ABSTRACT

Community-based organizations (CBOs) are an institutional response to a number of different challenges in managing landscapes as heritage, representing mechanisms to enhance the agency of local communities to shape and benefit from heritage preservation and development, and pay attention to local heritage practices (Coombes et al., 2014; Ndoro, Chirikure, and Deacon, 2018). Yet their constitution also positions CBOs as active political agents in “heritagization from below” (Chung and Bains, 2020) – meaning the processes of making and re-making of heritage which, intentionally and unintentionally, prioritize certain heritage values over others. Through a case study of heritage sites in Kisumu County, Kenya, we demonstrate that CBOs are both a necessary, but also insufficient, part of the local institutional architecture of landscape management.

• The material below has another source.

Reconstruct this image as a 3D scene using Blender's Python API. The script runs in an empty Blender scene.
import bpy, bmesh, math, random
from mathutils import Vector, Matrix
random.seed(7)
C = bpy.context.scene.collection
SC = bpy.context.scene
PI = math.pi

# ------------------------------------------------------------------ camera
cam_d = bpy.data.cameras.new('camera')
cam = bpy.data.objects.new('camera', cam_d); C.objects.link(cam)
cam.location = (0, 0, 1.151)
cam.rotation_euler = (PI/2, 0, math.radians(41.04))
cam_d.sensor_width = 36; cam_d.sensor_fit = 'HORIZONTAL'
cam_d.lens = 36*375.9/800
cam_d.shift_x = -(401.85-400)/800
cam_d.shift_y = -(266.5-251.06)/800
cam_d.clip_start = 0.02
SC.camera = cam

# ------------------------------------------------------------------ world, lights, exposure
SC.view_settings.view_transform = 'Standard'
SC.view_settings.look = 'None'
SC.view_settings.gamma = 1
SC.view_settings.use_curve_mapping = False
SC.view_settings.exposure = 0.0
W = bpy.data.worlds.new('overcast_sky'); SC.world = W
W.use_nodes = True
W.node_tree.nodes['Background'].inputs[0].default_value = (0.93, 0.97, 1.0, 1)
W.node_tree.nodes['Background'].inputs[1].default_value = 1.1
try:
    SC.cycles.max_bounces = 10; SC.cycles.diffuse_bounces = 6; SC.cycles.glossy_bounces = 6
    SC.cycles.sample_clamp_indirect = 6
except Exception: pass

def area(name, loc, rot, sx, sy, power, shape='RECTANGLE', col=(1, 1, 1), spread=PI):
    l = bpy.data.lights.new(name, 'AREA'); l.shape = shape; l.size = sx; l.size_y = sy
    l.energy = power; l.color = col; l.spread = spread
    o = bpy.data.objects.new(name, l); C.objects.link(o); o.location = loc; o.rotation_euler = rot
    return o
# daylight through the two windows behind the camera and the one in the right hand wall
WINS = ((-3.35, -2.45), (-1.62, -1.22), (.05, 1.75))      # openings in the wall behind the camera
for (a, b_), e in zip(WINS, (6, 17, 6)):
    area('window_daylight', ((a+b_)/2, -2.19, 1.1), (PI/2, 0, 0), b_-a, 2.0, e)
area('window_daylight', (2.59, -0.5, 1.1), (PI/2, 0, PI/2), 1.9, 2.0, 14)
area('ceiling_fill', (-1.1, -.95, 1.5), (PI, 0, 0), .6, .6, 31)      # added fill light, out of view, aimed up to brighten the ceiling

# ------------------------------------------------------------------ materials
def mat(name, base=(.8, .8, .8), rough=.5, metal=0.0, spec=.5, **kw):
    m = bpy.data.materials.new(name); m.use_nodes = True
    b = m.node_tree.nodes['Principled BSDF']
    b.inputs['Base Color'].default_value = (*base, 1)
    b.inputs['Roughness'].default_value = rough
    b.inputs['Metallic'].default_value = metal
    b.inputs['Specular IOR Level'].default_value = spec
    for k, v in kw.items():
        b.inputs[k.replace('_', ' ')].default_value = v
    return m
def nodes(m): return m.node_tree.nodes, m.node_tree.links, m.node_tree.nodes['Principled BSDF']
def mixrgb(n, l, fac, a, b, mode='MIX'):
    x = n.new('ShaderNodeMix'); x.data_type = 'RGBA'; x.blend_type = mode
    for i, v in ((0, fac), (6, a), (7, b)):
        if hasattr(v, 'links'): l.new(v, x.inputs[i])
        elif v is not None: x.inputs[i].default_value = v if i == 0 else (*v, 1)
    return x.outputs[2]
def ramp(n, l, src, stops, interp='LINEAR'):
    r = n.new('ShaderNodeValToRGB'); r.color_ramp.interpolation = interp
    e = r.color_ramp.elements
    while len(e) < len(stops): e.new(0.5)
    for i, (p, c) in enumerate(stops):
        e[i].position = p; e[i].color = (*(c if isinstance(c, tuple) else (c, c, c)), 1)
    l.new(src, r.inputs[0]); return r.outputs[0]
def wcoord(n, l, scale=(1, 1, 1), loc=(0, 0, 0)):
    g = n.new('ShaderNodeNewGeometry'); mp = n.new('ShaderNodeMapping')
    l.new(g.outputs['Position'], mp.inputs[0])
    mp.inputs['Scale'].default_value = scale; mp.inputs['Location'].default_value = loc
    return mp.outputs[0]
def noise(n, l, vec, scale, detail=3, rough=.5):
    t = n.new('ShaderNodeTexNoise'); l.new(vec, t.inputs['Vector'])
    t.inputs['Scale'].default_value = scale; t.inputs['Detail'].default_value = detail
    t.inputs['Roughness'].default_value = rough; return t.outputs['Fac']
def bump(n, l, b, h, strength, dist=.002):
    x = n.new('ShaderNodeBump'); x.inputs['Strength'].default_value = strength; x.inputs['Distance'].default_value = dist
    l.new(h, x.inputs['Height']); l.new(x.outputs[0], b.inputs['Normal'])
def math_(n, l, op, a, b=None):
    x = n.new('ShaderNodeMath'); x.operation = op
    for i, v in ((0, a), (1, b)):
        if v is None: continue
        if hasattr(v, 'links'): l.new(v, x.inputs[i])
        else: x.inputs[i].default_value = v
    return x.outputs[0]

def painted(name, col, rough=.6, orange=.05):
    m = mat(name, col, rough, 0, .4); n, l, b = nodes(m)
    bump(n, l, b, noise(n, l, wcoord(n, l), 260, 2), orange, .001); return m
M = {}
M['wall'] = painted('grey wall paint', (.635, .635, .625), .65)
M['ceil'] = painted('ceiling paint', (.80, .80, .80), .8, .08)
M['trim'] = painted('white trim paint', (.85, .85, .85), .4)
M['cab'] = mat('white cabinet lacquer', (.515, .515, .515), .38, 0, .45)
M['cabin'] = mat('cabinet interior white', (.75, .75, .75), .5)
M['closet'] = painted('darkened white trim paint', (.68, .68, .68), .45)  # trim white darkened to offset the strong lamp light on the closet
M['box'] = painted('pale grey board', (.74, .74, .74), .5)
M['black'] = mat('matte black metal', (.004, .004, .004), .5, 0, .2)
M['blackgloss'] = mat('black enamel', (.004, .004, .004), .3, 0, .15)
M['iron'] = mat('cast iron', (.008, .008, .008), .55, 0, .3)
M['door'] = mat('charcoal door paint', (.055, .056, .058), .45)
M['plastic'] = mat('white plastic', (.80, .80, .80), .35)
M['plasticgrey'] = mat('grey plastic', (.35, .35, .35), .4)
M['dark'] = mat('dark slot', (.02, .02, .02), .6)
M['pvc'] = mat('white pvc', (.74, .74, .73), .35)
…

Whilst local community organizations provide mechanisms for better promoting local interests, effective site management, retaining the economic benefits of local site development locally, and strengthening community capacity to resist efforts to “capture” the sites by local administrations or developers, CBOs simultaneously produce tensions and the risk of different forms of capture, due to the multi-scalar governance contexts in which they sit and the conflicting rationalities that inform local landscape management. To this extent, although they are critical actors in heritage governance in both theory and practice, they are a necessary but not sufficient condition for local engagement in heritage management, in the absence of wider structural, funding, and policy changes.